Les passants qui se joignent au mouvement apprécient cette combinaison de chants chrétiens et de pratiques corporelles, le tout se vivant de manière décomplexée en plein jour et en pleine rue. Il n’empêche que, comme tout autre groupe, les participants doivent respecter les règles relatives au volume sonore et à l’occupation de l’espace. Dès lors si un groupe commence à excéder les 25 ou 30 pratiquants réguliers, il se divise en deux groupes pour éviter toute tension. Il y a aujourd’hui plus de 200 coordinateurs de groupes à Fuzhou qui animent les 70 lieux de rencontre. Ceux-ci reconnaissent que sans l’audace de Madame Wu, ils n’auraient jamais osé sortir dans les rues de la sorte pour ouvertement pratiquer une gymnastique chrétienne et évangéliser. Si les responsables sont tous chrétiens et se retrouvent régulièrement pour prier, la majorité des pratiquants réguliers sont eux des non-chrétiens. Ces exercices corporels sur musique chrétienne deviennent ainsi l’occasion d’un réel temps et lieu de rencontre physique de l’Evangile, bien au-delà des seuls prêches et appels à la conversion.
A partir de Fuzhou, les « Exercices de louange » se sont répandus dans les neuf préfectures de la province du Fujian, et une association provinciale des « Exercice de louange » a été mise en place au niveau provincial pour capitaliser les savoirs et encourager à l’évangélisation. Au-delà du Fujian, d’autres lieux comme Shanghai, Pékin, les provinces du Henan, du Guangdong, du Zhejiang, du Shandong, etc. – soit une dizaine de provinces – s’approprient ces pratiques. Ce relatif succès n’empêche pas que l’introduction et l’adaptation de ces exercices est toujours un défi pour les chrétiens locaux. La tentation d’en faire une pratique entre amis délaissant l’aspect missionnaire menace toujours de prendre le dessus, tel que cela fut le cas dans l’une des neuf préfectures du Fujian. Les 150 pratiquants réguliers de cette ville se retrouvent en effet par petits groupes d’affinités dans les différents locaux de l’église locale et ne vont que rarement à l’extérieur. Une fois par mois seulement, les groupes se retrouvent un samedi matin sur l’une des deux places publiques de la ville pour faire leurs exercices en public, tel un spectacle. Du fait de l’horaire (en milieu de matinée) mais aussi de l’âge relativement élevé des membres et du côté spectacle, les exercices de louange perdent fortement leur capacité d’attraction et d’intégration des passants. Les membres de Fuzhou ont donc essayé d’interpeller les chrétiens de cette ville pour qu’ils osent sortir plus et bousculer leurs habitudes. Depuis plusieurs mois, un petit groupe se retrouve ainsi chaque soir le long de la rivière, dans l’un des lieux les plus populaires pour la gymnastique-danse, et pratique là des « Exercices de louange » pendant une heure.

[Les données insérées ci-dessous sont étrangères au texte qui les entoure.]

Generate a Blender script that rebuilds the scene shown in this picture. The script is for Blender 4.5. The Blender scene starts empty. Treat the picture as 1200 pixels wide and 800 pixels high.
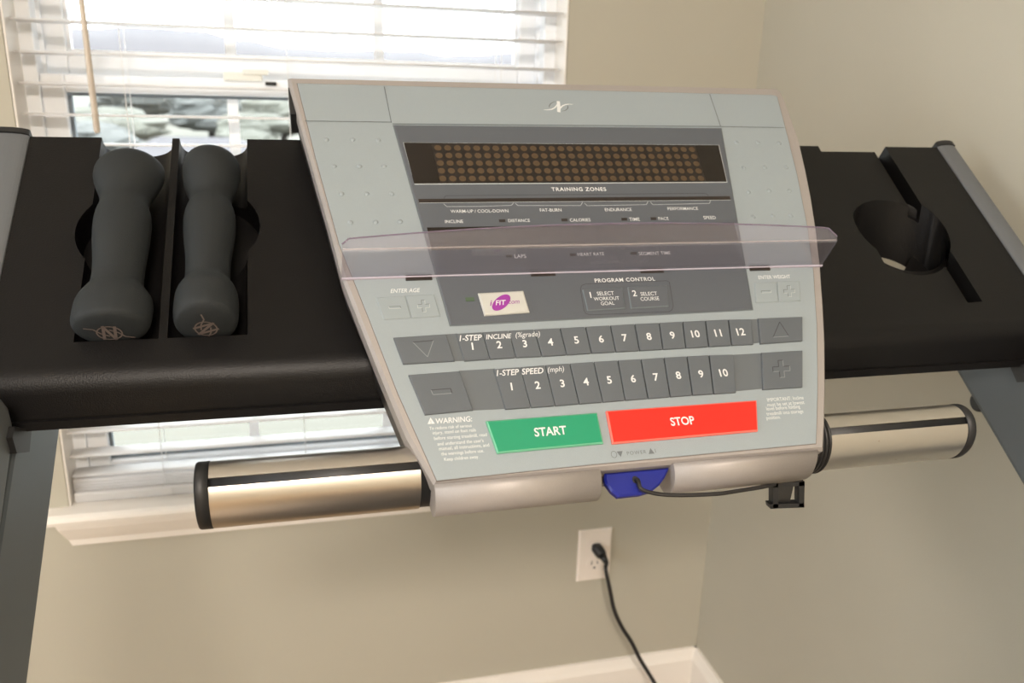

Quoiqu’il en soit, l’importation, l’adaptation et le développement des « Exercices de louange » en Chine continentale est un véritable succès. Les protestants de Chine font preuve d’une grande flexibilité et créativité pour utiliser ce concept comme pratique de santé, encouragement à l’amitié et stratégie d’évangélisation. Le paradoxe est qu’aujourd’hui ces exercices se développent mieux en Chine continentale qu’à Taiwan, leur pays d’origine. Ils offrent surtout aux chrétiens chinois une nouvelle manière de se rendre présents, visibles et audibles dans l’espace public, bien au-delà des seuls discours et prédications des pasteurs et responsables traditionnels de communauté.